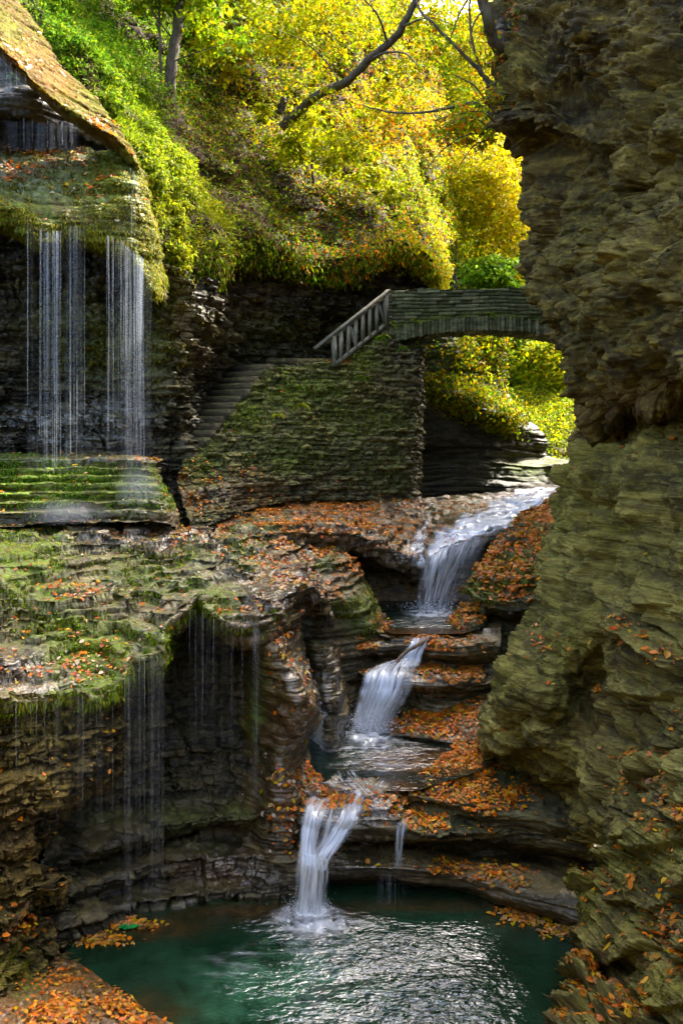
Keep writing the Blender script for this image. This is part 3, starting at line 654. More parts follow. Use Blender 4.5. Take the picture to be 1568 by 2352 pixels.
sheet('thin_rib_terrain', 'rib2', [
    [(660, 1450, 13.6), (690, 1462, 12.9), (718, 1468, 12.4), (738, 1484, 12.5), (790, 1480, 14.2)],
    [(665, 1520, 13.4), (700, 1530, 12.9), (735, 1530, 12.4), (752, 1536, 12.5), (800, 1540, 14.2)],
    [(670, 1590, 13.3), (715, 1600, 12.8), (752, 1605, 12.35), (768, 1608, 12.45), (810, 1610, 14)],
    [(670, 1640, 13.2), (720, 1640, 12.8), (760, 1640, 12.3), (776, 1642, 12.45), (815, 1650, 13.8)],
    [(670, 1680, 13.2), (715, 1680, 12.8), (752, 1678, 12.4), (766, 1678, 12.5), (800, 1690, 13.4)],
    [(670, 1780, 12.8), (715, 1780, 12.6), (764, 1740, 12.3), (782, 1730, 12.4), (815, 1730, 13.2)]],
    M_WET, 'thin wet rock rib standing in the channel', step=2.2, wet=[(750, 1560, 30, 120, 1.3), (775, 1690, 30, 50, 1.2)], wet0=.3, moss=[(720, 1480, 25, 20, .4)], big=0.07, bigs=1.5, scales=((0.3, 0.05), (0.1, 0.03)), terr=0.4, seed=47)
sheet('pool_rim_terrain', 'rim', [
    [(625, 1700, 11.6), (655, 1712, 11.6), (690, 1726, 11.7), (722, 1768, 11.5), (770, 1798, 11.3), (802, 1810, 11.3)],
    [(620, 1730, 11.0), (650, 1745, 11.05), (680, 1765, 11.1), (715, 1796, 11.1), (760, 1812, 11.05), (800, 1816, 11.1)],
    [(618, 1750, 10.9), (650, 1770, 10.9), (680, 1790, 10.9), (710, 1816, 10.9), (755, 1826, 10.9), (800, 1824, 11.0)],
    [(618, 1790, 11), (650, 1810, 10.9), (680, 1830, 10.9), (710, 1850, 10.85), (755, 1850, 10.9), (800, 1840, 11.0)]],
    M_WET, 'leaf-edged rock rim along the left of the middle pool', wet0=.8, warm0=.2, big=0.05, scales=((0.15, 0.04), (0.05, 0.02)), terr=0.8, ts=(0.1,), seed=49)
# right leaf ledge, then the bowl round the plunge pool
sheet('leaf_ledge_terrain', 'leafledge', [
    [(1050, 1690, 12.9), (1100, 1680, 12.9), (1160, 1690, 12.9), (1280, 1720, 12.9), (1420, 1740, 12.6)],
    [(1030, 1722, 12.2), (1080, 1735, 12.1), (1140, 1760, 12.0), (1270, 1800, 12), (1400, 1830, 11.8)],
    [(962, 1778, 11.55), (1030, 1780, 11.5), (1120, 1808, 11.4), (1220, 1836, 11.2), (1380, 1870, 10.8)],
    [(938, 1826, 10.95), (1000, 1838, 10.9), (1094, 1864, 10.8), (1170, 1876, 10.75), (1360, 1910, 10.3)],
    [(938, 1836, 10.97), (1000, 1848, 10.92), (1094, 1876, 10.82), (1170, 1890, 10.77), (1360, 1925, 10.3)],
    [(932, 1846, 11.0), (1000, 1862, 10.95), (1094, 1886, 10.9), (1170, 1902, 10.85), (1360, 1940, 10.5)],
    [(922, 1860, 10.75), (960, 1876, 10.65), (1010, 1888, 10.65), (1100, 1900, 10.75), (1170, 1912, 10.8), (1360, 1950, 10.5)],
    [(925, 1895, 10.5), (960, 1906, 10.4), (1016, 1914, 10.4), (1060, 1912, 10.6), (1170, 1924, 10.8), (1360, 1962, 10.5)],
    [(925, 1910, 10.6), (960, 1920, 10.6), (1016, 1926, 10.7), (1060, 1930, 11.1), (1170, 1940, 11.3), (1360, 1975, 11)]],
    M_ROCK, 'ledge heaped with orange leaves right of the middle pool', moss=[(1150, 1790, 60, 30, .5)], big=0.05, scales=((0.2, 0.05), (0.07, 0.03)), terr=0.85, ts=(0.09, 0.045), seed=53)
sheet('bowl_terrain', 'bowl', [
    [(660, 1790, 11.6), (780, 1780, 11.6), (860, 1780, 11.6), (950, 1785, 11.5), (1000, 1860, 11.4), (1200, 1915, 11.4), (1450, 1950, 10.6)],
    [(672, 1815, 11.0), (740, 1818, 11.0), (820, 1817, 11.0), (905, 1822, 10.95), (1010, 1890, 10.9), (1200, 1915, 11.0), (1450, 1950, 10.2)],
    [(680, 1856, 10.6), (740, 1866, 10.55), (830, 1872, 10.55), (920, 1892, 10.45), (1010, 1915, 10.6), (1200, 1930, 10.9), (1450, 1965, 10.2)],
    [(682, 1880, 10.55), (740, 1890, 10.5), (830, 1905, 10.45), (930, 1920, 10.45), (1020, 1930, 10.8), (1200, 1945, 11.2), (1450, 1975, 10.6)],
    [(682, 1920, 10.75), (740, 1930, 10.75), (840, 1925, 10.85), (940, 1935, 11.1), (1030, 1950, 11.3), (1200, 1962, 11.3), (1350, 1995, 10.8), (1450, 2010, 10.4)],
    [(684, 1950, 10.5), (740, 1955, 10.5), (840, 1958, 10.55), (940, 1958, 10.65), (1030, 1970, 10.65), (1130, 1985, 10.5), (1250, 2010, 10.3), (1350, 2040, 9.9), (1450, 2060, 9.6)],
    [(688, 1990, 10.3), (740, 1998, 10.3), (840, 1998, 10.3), (940, 2000, 10.28), (1040, 2018, 10.2), (1130, 2040, 10.05), (1230, 2070, 9.85), (1350, 2115, 9.5), (1450, 2140, 9.2)],
    [(688, 2004, 10.35), (740, 2012, 10.35), (840, 2012, 10.35), (940, 2014, 10.35), (1040, 2032, 10.28), (1130, 2054, 10.12), (1230, 2084, 9.92), (1350, 2130, 9.55), (1450, 2150, 9.3)],
    [(690, 2030, 10.8), (740, 2032, 10.9), (840, 2032, 10.95), (940, 2034, 10.9), (1040, 2050, 10.75), (1130, 2070, 10.5), (1230, 2100, 10.3), (1350, 2145, 9.9), (1450, 2170, 9.6)],
    [(690, 2120, 10.5), (740, 2120, 10.7), (840, 2120, 10.75), (940, 2120, 10.7), (1040, 2120, 10.6), (1130, 2130, 10.4), (1230, 2150, 10.2), (1350, 2180, 9.9), (1450, 2200, 9.6)]],
    M_WET, 'undercut wall of the round plunge pool', step=2.4, wet=[(820, 1860, 140, 40, 1.3), (860, 1975, 160, 30, .9), (760, 1950, 90, 80, .8), (1150, 2040, 150, 40, .5)], wet0=.3, warm=[(800, 1830, 120, 20, .6)],
    big=0.06, scales=((0.25, 0.07), (0.08, 0.035)), terr=0.8, ts=(0.1,), seed=59)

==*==

WHAT IS BEING ASKED :: Are you able to set down all the lines above exactly, without any pictures?

ANSWER TO THIS EXERCISE ::
Keep writing the Blender script for this image. This is part 3, starting at line 654. More parts follow. Use Blender 4.5. Take the picture to be 1568 by 2352 pixels.
sheet('thin_rib_terrain', 'rib2', [
    [(660, 1450, 13.6), (690, 1462, 12.9), (718, 1468, 12.4), (738, 1484, 12.5), (790, 1480, 14.2)],
    [(665, 1520, 13.4), (700, 1530, 12.9), (735, 1530, 12.4), (752, 1536, 12.5), (800, 1540, 14.2)],
    [(670, 1590, 13.3), (715, 1600, 12.8), (752, 1605, 12.35), (768, 1608, 12.45), (810, 1610, 14)],
    [(670, 1640, 13.2), (720, 1640, 12.8), (760, 1640, 12.3), (776, 1642, 12.45), (815, 1650, 13.8)],
    [(670, 1680, 13.2), (715, 1680, 12.8), (752, 1678, 12.4), (766, 1678, 12.5), (800, 1690, 13.4)],
    [(670, 1780, 12.8), (715, 1780, 12.6), (764, 1740, 12.3), (782, 1730, 12.4), (815, 1730, 13.2)]],
    M_WET, 'thin wet rock rib standing in the channel', step=2.2, wet=[(750, 1560, 30, 120, 1.3), (775, 1690, 30, 50, 1.2)], wet0=.3, moss=[(720, 1480, 25, 20, .4)], big=0.07, bigs=1.5, scales=((0.3, 0.05), (0.1, 0.03)), terr=0.4, seed=47)
sheet('pool_rim_terrain', 'rim', [
    [(625, 1700, 11.6), (655, 1712, 11.6), (690, 1726, 11.7), (722, 1768, 11.5), (770, 1798, 11.3), (802, 1810, 11.3)],
    [(620, 1730, 11.0), (650, 1745, 11.05), (680, 1765, 11.1), (715, 1796, 11.1), (760, 1812, 11.05), (800, 1816, 11.1)],
    [(618, 1750, 10.9), (650, 1770, 10.9), (680, 1790, 10.9), (710, 1816, 10.9), (755, 1826, 10.9), (800, 1824, 11.0)],
    [(618, 1790, 11), (650, 1810, 10.9), (680, 1830, 10.9), (710, 1850, 10.85), (755, 1850, 10.9), (800, 1840, 11.0)]],
    M_WET, 'leaf-edged rock rim along the left of the middle pool', wet0=.8, warm0=.2, big=0.05, scales=((0.15, 0.04), (0.05, 0.02)), terr=0.8, ts=(0.1,), seed=49)
# right leaf ledge, then the bowl round the plunge pool
sheet('leaf_ledge_terrain', 'leafledge', [
    [(1050, 1690, 12.9), (1100, 1680, 12.9), (1160, 1690, 12.9), (1280, 1720, 12.9), (1420, 1740, 12.6)],
    [(1030, 1722, 12.2), (1080, 1735, 12.1), (1140, 1760, 12.0), (1270, 1800, 12), (1400, 1830, 11.8)],
    [(962, 1778, 11.55), (1030, 1780, 11.5), (1120, 1808, 11.4), (1220, 1836, 11.2), (1380, 1870, 10.8)],
    [(938, 1826, 10.95), (1000, 1838, 10.9), (1094, 1864, 10.8), (1170, 1876, 10.75), (1360, 1910, 10.3)],
    [(938, 1836, 10.97), (1000, 1848, 10.92), (1094, 1876, 10.82), (1170, 1890, 10.77), (1360, 1925, 10.3)],
    [(932, 1846, 11.0), (1000, 1862, 10.95), (1094, 1886, 10.9), (1170, 1902, 10.85), (1360, 1940, 10.5)],
    [(922, 1860, 10.75), (960, 1876, 10.65), (1010, 1888, 10.65), (1100, 1900, 10.75), (1170, 1912, 10.8), (1360, 1950, 10.5)],
    [(925, 1895, 10.5), (960, 1906, 10.4), (1016, 1914, 10.4), (1060, 1912, 10.6), (1170, 1924, 10.8), (1360, 1962, 10.5)],
    [(925, 1910, 10.6), (960, 1920, 10.6), (1016, 1926, 10.7), (1060, 1930, 11.1), (1170, 1940, 11.3), (1360, 1975, 11)]],
    M_ROCK, 'ledge heaped with orange leaves right of the middle pool', moss=[(1150, 1790, 60, 30, .5)], big=0.05, scales=((0.2, 0.05), (0.07, 0.03)), terr=0.85, ts=(0.09, 0.045), seed=53)
sheet('bowl_terrain', 'bowl', [
    [(660, 1790, 11.6), (780, 1780, 11.6), (860, 1780, 11.6), (950, 1785, 11.5), (1000, 1860, 11.4), (1200, 1915, 11.4), (1450, 1950, 10.6)],
    [(672, 1815, 11.0), (740, 1818, 11.0), (820, 1817, 11.0), (905, 1822, 10.95), (1010, 1890, 10.9), (1200, 1915, 11.0), (1450, 1950, 10.2)],
    [(680, 1856, 10.6), (740, 1866, 10.55), (830, 1872, 10.55), (920, 1892, 10.45), (1010, 1915, 10.6), (1200, 1930, 10.9), (1450, 1965, 10.2)],
    [(682, 1880, 10.55), (740, 1890, 10.5), (830, 1905, 10.45), (930, 1920, 10.45), (1020, 1930, 10.8), (1200, 1945, 11.2), (1450, 1975, 10.6)],
    [(682, 1920, 10.75), (740, 1930, 10.75), (840, 1925, 10.85), (940, 1935, 11.1), (1030, 1950, 11.3), (1200, 1962, 11.3), (1350, 1995, 10.8), (1450, 2010, 10.4)],
    [(684, 1950, 10.5), (740, 1955, 10.5), (840, 1958, 10.55), (940, 1958, 10.65), (1030, 1970, 10.65), (1130, 1985, 10.5), (1250, 2010, 10.3), (1350, 2040, 9.9), (1450, 2060, 9.6)],
    [(688, 1990, 10.3), (740, 1998, 10.3), (840, 1998, 10.3), (940, 2000, 10.28), (1040, 2018, 10.2), (1130, 2040, 10.05), (1230, 2070, 9.85), (1350, 2115, 9.5), (1450, 2140, 9.2)],
    [(688, 2004, 10.35), (740, 2012, 10.35), (840, 2012, 10.35), (940, 2014, 10.35), (1040, 2032, 10.28), (1130, 2054, 10.12), (1230, 2084, 9.92), (1350, 2130, 9.55), (1450, 2150, 9.3)],
    [(690, 2030, 10.8), (740, 2032, 10.9), (840, 2032, 10.95), (940, 2034, 10.9), (1040, 2050, 10.75), (1130, 2070, 10.5), (1230, 2100, 10.3), (1350, 2145, 9.9), (1450, 2170, 9.6)],
    [(690, 2120, 10.5), (740, 2120, 10.7), (840, 2120, 10.75), (940, 2120, 10.7), (1040, 2120, 10.6), (1130, 2130, 10.4), (1230, 2150, 10.2), (1350, 2180, 9.9), (1450, 2200, 9.6)]],
    M_WET, 'undercut wall of the round plunge pool', step=2.4, wet=[(820, 1860, 140, 40, 1.3), (860, 1975, 160, 30, .9), (760, 1950, 90, 80, .8), (1150, 2040, 150, 40, .5)], wet0=.3, warm=[(800, 1830, 120, 20, .6)],
    big=0.06, scales=((0.25, 0.07), (0.08, 0.035)), terr=0.8, ts=(0.1,), seed=59)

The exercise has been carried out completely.